» **Task directions**
Locate, in the data below, the line that contains "emis=(.14, .40, .004), es=.30)" and the line that contains "LGREY = mat('print_grey', (.32, .33, .35), .8, spec=.08)"; reproduce exactly those two lines and every line between them, nothing more.

§ §

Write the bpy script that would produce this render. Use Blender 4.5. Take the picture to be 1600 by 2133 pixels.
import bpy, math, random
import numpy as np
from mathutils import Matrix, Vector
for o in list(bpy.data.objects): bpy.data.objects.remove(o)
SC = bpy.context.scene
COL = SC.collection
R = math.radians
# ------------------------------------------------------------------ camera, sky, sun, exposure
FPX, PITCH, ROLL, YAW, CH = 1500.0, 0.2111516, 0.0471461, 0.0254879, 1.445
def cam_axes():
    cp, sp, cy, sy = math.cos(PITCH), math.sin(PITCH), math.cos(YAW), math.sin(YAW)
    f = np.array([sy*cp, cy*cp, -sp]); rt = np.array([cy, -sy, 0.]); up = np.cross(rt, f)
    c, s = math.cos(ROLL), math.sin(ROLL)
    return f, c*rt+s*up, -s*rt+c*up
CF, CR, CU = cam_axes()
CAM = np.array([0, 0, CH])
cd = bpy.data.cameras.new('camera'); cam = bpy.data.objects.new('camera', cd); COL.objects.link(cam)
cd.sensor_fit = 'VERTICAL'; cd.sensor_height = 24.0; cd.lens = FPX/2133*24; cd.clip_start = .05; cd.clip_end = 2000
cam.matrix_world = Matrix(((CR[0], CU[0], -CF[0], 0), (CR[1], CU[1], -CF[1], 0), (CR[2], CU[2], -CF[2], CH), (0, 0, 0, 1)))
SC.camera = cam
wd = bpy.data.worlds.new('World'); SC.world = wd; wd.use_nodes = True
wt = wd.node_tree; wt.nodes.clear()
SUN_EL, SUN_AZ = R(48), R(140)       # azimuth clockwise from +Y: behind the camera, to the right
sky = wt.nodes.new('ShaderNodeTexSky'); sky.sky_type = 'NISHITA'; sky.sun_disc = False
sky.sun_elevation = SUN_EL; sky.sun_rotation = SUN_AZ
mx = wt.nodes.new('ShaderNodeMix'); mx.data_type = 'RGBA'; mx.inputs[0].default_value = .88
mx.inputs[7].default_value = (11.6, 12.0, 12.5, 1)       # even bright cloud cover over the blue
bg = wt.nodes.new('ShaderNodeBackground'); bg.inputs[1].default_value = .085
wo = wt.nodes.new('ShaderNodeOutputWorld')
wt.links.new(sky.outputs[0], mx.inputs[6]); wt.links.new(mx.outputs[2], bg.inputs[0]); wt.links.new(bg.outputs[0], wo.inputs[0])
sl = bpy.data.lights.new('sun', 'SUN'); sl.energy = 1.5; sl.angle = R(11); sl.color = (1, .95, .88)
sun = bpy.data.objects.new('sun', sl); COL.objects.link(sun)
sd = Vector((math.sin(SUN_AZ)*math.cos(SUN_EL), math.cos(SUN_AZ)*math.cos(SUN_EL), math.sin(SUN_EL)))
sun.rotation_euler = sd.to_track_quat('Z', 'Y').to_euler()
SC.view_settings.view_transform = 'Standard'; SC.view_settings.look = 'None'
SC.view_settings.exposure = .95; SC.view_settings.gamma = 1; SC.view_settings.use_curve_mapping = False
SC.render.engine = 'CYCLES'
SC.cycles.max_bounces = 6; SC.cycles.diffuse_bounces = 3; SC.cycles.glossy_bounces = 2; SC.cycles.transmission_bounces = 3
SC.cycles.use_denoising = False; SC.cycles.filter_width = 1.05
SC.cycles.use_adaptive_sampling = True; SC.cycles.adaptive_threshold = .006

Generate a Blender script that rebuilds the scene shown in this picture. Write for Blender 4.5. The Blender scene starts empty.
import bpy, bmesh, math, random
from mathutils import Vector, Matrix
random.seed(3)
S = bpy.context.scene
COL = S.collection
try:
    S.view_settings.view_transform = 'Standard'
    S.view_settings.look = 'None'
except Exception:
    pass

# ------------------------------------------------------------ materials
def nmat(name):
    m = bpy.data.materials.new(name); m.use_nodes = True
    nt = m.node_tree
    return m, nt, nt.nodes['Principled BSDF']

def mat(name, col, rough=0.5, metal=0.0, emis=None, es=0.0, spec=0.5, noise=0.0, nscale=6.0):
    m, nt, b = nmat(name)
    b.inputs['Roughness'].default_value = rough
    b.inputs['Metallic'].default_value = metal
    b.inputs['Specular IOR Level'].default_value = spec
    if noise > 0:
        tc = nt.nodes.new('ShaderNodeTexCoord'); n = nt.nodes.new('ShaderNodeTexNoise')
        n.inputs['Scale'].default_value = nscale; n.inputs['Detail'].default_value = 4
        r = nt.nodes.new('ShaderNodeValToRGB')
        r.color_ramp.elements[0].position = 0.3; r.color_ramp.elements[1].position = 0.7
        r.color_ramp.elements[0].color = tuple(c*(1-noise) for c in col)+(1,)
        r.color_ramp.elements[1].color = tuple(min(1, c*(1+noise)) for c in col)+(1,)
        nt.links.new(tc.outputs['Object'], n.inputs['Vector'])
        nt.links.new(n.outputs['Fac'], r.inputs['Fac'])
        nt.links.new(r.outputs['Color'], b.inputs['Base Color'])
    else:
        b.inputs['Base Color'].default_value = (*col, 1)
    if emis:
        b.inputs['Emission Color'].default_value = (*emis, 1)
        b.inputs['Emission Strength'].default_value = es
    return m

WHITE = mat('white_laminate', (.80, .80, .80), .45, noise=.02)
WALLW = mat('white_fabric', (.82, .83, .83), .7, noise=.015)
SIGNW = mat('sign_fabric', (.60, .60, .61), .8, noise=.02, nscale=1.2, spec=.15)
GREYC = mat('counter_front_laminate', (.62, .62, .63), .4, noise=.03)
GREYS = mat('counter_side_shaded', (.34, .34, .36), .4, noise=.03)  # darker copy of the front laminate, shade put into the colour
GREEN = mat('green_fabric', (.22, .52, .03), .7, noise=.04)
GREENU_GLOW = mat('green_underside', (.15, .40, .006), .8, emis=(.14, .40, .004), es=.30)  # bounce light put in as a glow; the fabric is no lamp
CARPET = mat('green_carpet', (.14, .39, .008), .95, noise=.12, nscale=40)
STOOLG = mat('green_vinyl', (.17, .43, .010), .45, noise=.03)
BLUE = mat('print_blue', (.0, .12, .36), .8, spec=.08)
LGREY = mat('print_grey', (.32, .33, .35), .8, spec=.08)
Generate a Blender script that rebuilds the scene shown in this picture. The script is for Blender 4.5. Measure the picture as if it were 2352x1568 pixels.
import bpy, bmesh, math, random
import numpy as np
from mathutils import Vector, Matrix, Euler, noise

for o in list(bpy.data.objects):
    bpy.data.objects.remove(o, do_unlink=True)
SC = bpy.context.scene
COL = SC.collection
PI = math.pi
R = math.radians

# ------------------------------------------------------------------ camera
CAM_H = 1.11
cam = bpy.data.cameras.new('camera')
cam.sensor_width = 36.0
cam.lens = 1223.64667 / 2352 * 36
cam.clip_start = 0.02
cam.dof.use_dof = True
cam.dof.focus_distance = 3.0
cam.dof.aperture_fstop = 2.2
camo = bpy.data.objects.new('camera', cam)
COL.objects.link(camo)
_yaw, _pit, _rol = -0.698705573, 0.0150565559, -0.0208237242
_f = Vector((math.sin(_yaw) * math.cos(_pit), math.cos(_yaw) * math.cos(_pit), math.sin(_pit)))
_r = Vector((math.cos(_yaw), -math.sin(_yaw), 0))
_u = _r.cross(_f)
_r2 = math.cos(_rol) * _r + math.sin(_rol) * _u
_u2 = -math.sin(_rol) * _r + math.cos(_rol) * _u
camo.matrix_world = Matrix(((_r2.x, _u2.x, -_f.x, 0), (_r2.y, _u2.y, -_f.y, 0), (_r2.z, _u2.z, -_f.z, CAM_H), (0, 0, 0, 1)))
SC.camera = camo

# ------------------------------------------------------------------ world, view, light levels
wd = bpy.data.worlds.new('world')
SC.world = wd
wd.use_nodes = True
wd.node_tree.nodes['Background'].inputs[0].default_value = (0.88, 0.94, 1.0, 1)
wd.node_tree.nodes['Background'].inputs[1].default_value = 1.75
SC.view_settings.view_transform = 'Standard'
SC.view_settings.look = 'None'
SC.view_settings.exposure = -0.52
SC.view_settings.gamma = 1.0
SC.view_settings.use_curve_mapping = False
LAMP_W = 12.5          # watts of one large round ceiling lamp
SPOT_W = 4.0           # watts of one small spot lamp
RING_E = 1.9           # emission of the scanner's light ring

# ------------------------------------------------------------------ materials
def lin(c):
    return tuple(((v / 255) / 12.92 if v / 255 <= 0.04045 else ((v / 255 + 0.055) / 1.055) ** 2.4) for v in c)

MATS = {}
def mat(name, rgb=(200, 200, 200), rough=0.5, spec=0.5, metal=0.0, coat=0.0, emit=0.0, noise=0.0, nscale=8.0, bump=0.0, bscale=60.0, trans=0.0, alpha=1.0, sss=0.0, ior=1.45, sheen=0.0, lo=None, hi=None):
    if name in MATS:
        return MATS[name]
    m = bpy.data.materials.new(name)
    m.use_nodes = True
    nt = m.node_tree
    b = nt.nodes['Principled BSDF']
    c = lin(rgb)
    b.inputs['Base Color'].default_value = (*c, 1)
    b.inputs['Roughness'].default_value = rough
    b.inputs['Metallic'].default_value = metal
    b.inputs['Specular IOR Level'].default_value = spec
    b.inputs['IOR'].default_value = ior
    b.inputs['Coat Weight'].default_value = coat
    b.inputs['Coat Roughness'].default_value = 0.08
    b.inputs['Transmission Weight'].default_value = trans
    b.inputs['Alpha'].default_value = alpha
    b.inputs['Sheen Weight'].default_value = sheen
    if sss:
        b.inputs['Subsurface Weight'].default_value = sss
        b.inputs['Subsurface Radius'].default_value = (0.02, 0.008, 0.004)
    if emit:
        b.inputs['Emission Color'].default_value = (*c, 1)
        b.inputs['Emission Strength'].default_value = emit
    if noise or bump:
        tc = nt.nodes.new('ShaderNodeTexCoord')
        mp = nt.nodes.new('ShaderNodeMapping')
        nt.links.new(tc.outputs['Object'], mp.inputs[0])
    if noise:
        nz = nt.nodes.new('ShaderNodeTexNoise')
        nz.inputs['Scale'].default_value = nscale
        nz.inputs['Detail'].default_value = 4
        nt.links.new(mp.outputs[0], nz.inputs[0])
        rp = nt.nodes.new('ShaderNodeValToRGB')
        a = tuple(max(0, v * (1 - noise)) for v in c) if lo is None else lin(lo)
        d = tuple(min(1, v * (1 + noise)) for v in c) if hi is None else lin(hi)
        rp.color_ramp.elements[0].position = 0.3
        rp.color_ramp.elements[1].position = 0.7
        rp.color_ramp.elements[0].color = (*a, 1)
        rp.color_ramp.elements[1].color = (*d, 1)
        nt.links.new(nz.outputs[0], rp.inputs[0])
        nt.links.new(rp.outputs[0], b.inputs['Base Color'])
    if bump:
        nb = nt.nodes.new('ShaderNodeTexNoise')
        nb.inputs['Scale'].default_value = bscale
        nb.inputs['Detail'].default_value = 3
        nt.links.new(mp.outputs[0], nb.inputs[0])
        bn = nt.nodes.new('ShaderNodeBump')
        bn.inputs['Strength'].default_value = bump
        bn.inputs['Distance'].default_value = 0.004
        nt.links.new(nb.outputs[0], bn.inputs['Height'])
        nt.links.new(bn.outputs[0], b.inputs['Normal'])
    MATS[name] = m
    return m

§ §

» **Written reply**
GREENU_GLOW = mat('green_underside', (.15, .40, .006), .8, emis=(.14, .40, .004), es=.30)  # bounce light put in as a glow; the fabric is no lamp
CARPET = mat('green_carpet', (.14, .39, .008), .95, noise=.12, nscale=40)
STOOLG = mat('green_vinyl', (.17, .43, .010), .45, noise=.03)
BLUE = mat('print_blue', (.0, .12, .36), .8, spec=.08)
LGREY = mat('print_grey', (.32, .33, .35), .8, spec=.08)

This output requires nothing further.